··· Data lines ···

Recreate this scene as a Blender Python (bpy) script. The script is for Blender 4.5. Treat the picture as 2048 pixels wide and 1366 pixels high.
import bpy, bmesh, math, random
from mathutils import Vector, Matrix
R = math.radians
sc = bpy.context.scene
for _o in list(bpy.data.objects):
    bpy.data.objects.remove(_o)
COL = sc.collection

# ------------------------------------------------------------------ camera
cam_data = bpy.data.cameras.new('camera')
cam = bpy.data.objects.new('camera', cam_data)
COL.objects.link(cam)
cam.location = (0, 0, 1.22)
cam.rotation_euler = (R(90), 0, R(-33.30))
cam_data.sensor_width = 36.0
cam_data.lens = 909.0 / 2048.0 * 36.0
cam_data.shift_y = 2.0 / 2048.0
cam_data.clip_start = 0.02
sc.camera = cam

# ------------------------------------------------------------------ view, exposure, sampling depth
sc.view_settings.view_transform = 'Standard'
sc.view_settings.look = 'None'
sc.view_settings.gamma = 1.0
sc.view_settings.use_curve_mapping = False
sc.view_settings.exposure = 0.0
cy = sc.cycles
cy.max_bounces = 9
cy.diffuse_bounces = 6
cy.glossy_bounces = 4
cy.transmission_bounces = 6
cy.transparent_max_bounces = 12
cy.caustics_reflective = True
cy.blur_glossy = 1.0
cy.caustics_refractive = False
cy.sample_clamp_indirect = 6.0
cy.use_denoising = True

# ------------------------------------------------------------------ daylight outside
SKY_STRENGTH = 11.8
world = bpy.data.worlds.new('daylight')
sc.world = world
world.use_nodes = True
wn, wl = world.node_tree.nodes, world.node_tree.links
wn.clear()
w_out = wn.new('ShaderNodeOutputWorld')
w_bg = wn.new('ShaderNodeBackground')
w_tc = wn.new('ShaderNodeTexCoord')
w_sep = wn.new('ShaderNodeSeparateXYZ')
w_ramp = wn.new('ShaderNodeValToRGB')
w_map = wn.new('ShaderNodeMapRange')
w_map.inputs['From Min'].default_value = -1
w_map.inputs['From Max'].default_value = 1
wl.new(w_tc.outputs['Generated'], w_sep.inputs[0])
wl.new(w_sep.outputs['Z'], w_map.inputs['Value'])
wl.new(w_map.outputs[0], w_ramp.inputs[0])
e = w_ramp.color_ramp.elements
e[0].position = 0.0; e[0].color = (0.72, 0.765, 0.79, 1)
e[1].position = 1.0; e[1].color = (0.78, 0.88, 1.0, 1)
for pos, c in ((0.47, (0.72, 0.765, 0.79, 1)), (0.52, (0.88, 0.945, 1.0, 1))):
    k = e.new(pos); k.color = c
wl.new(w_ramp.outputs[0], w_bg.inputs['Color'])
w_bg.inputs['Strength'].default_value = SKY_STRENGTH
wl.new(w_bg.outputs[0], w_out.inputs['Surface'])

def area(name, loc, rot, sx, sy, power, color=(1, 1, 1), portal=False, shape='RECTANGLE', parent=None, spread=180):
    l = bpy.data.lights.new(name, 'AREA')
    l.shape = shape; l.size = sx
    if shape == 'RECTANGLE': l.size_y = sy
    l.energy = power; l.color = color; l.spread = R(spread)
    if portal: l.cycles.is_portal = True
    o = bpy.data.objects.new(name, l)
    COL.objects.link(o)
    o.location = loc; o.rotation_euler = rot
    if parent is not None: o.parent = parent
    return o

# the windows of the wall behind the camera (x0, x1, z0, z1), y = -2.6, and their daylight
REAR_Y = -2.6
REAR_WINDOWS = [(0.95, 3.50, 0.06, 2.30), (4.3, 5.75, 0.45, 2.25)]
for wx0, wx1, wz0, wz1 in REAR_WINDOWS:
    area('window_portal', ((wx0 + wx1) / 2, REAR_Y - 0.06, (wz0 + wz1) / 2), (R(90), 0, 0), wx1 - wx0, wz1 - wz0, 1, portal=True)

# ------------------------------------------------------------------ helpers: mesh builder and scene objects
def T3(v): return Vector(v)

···

### Work to do
Word for word, write out the data.

### Output
Recreate this scene as a Blender Python (bpy) script. The script is for Blender 4.5. Treat the picture as 2048 pixels wide and 1366 pixels high.
import bpy, bmesh, math, random
from mathutils import Vector, Matrix
R = math.radians
sc = bpy.context.scene
for _o in list(bpy.data.objects):
    bpy.data.objects.remove(_o)
COL = sc.collection

# ------------------------------------------------------------------ camera
cam_data = bpy.data.cameras.new('camera')
cam = bpy.data.objects.new('camera', cam_data)
COL.objects.link(cam)
cam.location = (0, 0, 1.22)
cam.rotation_euler = (R(90), 0, R(-33.30))
cam_data.sensor_width = 36.0
cam_data.lens = 909.0 / 2048.0 * 36.0
cam_data.shift_y = 2.0 / 2048.0
cam_data.clip_start = 0.02
sc.camera = cam

# ------------------------------------------------------------------ view, exposure, sampling depth
sc.view_settings.view_transform = 'Standard'
sc.view_settings.look = 'None'
sc.view_settings.gamma = 1.0
sc.view_settings.use_curve_mapping = False
sc.view_settings.exposure = 0.0
cy = sc.cycles
cy.max_bounces = 9
cy.diffuse_bounces = 6
cy.glossy_bounces = 4
cy.transmission_bounces = 6
cy.transparent_max_bounces = 12
cy.caustics_reflective = True
cy.blur_glossy = 1.0
cy.caustics_refractive = False
cy.sample_clamp_indirect = 6.0
cy.use_denoising = True

# ------------------------------------------------------------------ daylight outside
SKY_STRENGTH = 11.8
world = bpy.data.worlds.new('daylight')
sc.world = world
world.use_nodes = True
wn, wl = world.node_tree.nodes, world.node_tree.links
wn.clear()
w_out = wn.new('ShaderNodeOutputWorld')
w_bg = wn.new('ShaderNodeBackground')
w_tc = wn.new('ShaderNodeTexCoord')
w_sep = wn.new('ShaderNodeSeparateXYZ')
w_ramp = wn.new('ShaderNodeValToRGB')
w_map = wn.new('ShaderNodeMapRange')
w_map.inputs['From Min'].default_value = -1
w_map.inputs['From Max'].default_value = 1
wl.new(w_tc.outputs['Generated'], w_sep.inputs[0])
wl.new(w_sep.outputs['Z'], w_map.inputs['Value'])
wl.new(w_map.outputs[0], w_ramp.inputs[0])
e = w_ramp.color_ramp.elements
e[0].position = 0.0; e[0].color = (0.72, 0.765, 0.79, 1)
e[1].position = 1.0; e[1].color = (0.78, 0.88, 1.0, 1)
for pos, c in ((0.47, (0.72, 0.765, 0.79, 1)), (0.52, (0.88, 0.945, 1.0, 1))):
    k = e.new(pos); k.color = c
wl.new(w_ramp.outputs[0], w_bg.inputs['Color'])
w_bg.inputs['Strength'].default_value = SKY_STRENGTH
wl.new(w_bg.outputs[0], w_out.inputs['Surface'])

def area(name, loc, rot, sx, sy, power, color=(1, 1, 1), portal=False, shape='RECTANGLE', parent=None, spread=180):
    l = bpy.data.lights.new(name, 'AREA')
    l.shape = shape; l.size = sx
    if shape == 'RECTANGLE': l.size_y = sy
    l.energy = power; l.color = color; l.spread = R(spread)
    if portal: l.cycles.is_portal = True
    o = bpy.data.objects.new(name, l)
    COL.objects.link(o)
    o.location = loc; o.rotation_euler = rot
    if parent is not None: o.parent = parent
    return o

# the windows of the wall behind the camera (x0, x1, z0, z1), y = -2.6, and their daylight
REAR_Y = -2.6
REAR_WINDOWS = [(0.95, 3.50, 0.06, 2.30), (4.3, 5.75, 0.45, 2.25)]
for wx0, wx1, wz0, wz1 in REAR_WINDOWS:
    area('window_portal', ((wx0 + wx1) / 2, REAR_Y - 0.06, (wz0 + wz1) / 2), (R(90), 0, 0), wx1 - wx0, wz1 - wz0, 1, portal=True)

# ------------------------------------------------------------------ helpers: mesh builder and scene objects
def T3(v): return Vector(v)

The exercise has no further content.